2 Samuel 8:11

Oorlogsbuit van David

Omdat David Hadadezer heeft verslagen, is er vreugde bij Toï, de koning van Hamath. Het verslaan van vijanden heeft een rijkere uitwerking dan alleen een persoonlijke vreugde. Zoals falen kwalijke gevolgen heeft voor anderen (2Sm 6:7), zo heeft een overwinning in de kracht van God een goede uitwerking voor anderen.

Toï komt niet gedwongen, maar vrijwillig. In het vrederijk zullen koningen en rijken met een ijzeren roede worden onderworpen, terwijl anderen zich vrijwillig onderwerpen aan de heerschappij van de Heer Jezus (Ps 18:44-46). Ze zijn Hem dankbaar dat Hij hun vijanden heeft verslagen. Toï brengt voorwerpen van materialen die David kan gebruiken bij de bouw van de tempel.

David heiligt alles wat hij in de diverse oorlogen buitmaakt voor de HEERE (2Sm 8:11). Alles wordt bestemd voor het bouwen van de tempel (1Kn 7:51). Dat de tempel gebouwd wordt van de buit en de geschenken van heidense volken toont Gods goedgunstigheid tegenover de heidenen. Het huis van God zal dan ook “een huis van gebed genoemd worden voor alle volken” (Js 56:7). We zien ditzelfde met betrekking tot het nieuwe Jeruzalem. We lezen van “de koningen van de aarde” dat zij ”hun heerlijkheid tot haar” brengen (Op 21:24; vgl. Mi 4:13b).
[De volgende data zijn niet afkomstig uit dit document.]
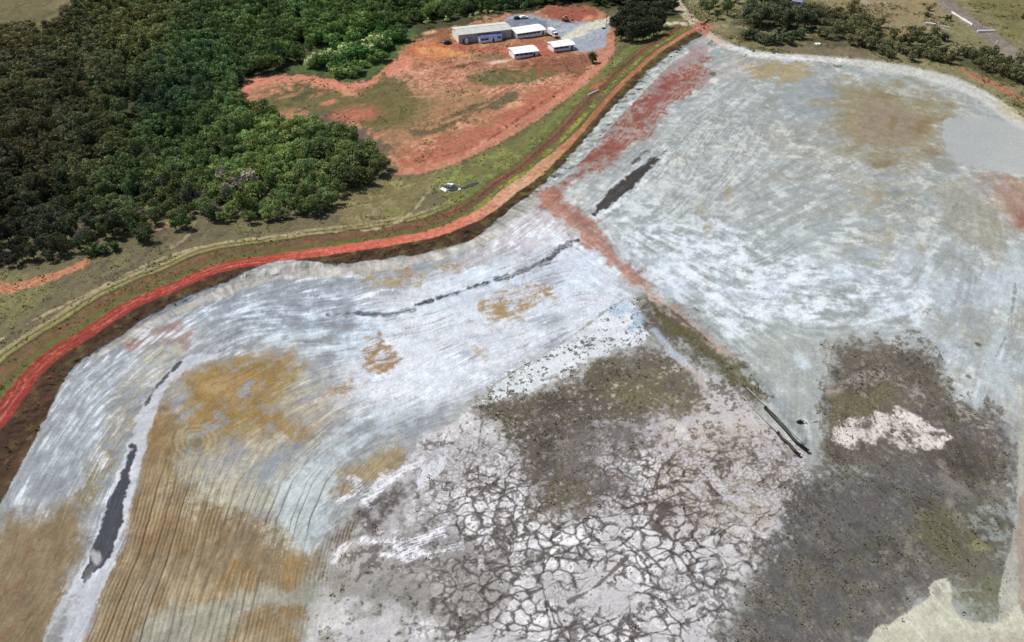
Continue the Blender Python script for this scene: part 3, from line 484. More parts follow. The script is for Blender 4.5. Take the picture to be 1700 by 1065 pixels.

Als iemand door de genade van de Zoon van David overwonnen wordt, moet alles wat eerst tot eigen eer heeft gediend, vanaf dat ogenblik worden gebruikt om Hem te verheerlijken. Daarvoor moet het geheiligd worden, dat wil zeggen bewust die bestemming krijgen en niet meer worden gebruikt tot eigen verheerlijking (vgl. Js 23:18; Mi 4:13b). Dat kan alleen als alles wordt gezien in het licht van het kruis.